Dans ces circonstances, l’Association québécoise de la garde scolaire ne peut appuyer ce projet de règlement tant que de nouvelles règles budgétaires n’ont pas été présentées afin de nous permettre d’évaluer tous ses impacts sur le financement de la garde scolaire, sa capacité à se développer et à offrir des services de qualité ainsi que sur la reconnaissance et la mobilisation de son personnel. 

À ce titre, nous vous demandons : 

1. De sursoir à l’adoption du projet de modification au règlement après le dépôt et l’adoption des règles budgétaires; 

2. De consulter l’AQGS dans la préparation de ces règles budgétaires afin de pouvoir en mesurer correctement tous les impacts sur les services, ce qui requiert une connaissance fine des services que seule l’AQGS possède; 

3. D’amender, s’il y a lieu, le projet de modification au règlement à la lumière des travaux entourant la préparation des règles budgétaires; 

4. De procéder à un nouveau dépôt du projet de modification du règlement après l’adoption des règles budgétaires et de réaliser une nouvelle consultation auprès de l’AQGS et des autres partenaires scolaires. 

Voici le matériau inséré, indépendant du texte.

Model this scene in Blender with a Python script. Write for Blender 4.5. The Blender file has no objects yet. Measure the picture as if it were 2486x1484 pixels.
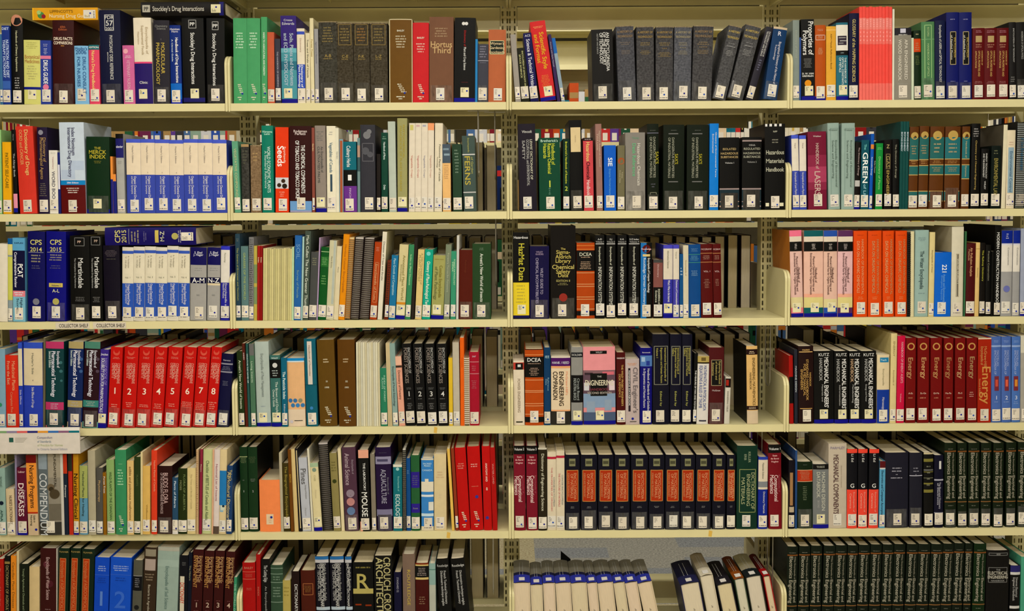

En conclusion, notre association est, tout comme vous, soucieuse d’assurer la plus grande équité possible dans l’accès à des services de garde éducatifs en milieu scolaire de grande qualité pour tous les élèves et ce, peu importe leur milieu ou leur région. Nous croyons qu’une règlementation plus stricte concernant les tarifs contribuera à réduire les iniquités actuelles. Il serait toutefois dommage que cet effort résulte en un affaiblissement de la situation financière de la garde scolaire, au risque de compromettre l’accès ou la qualité de ces services éducatifs complémentaires, essentiels et appréciés par 93 % des parents et 91 % des élèves, selon un sondage réalisé en novembre 2018 auprès de 1 500 parents. 

Nous vous remercions de l’attention que vous portez à la présente. Nous vous prions de recevoir, Monsieur le Ministre, l’expression de nos salutations distinguées.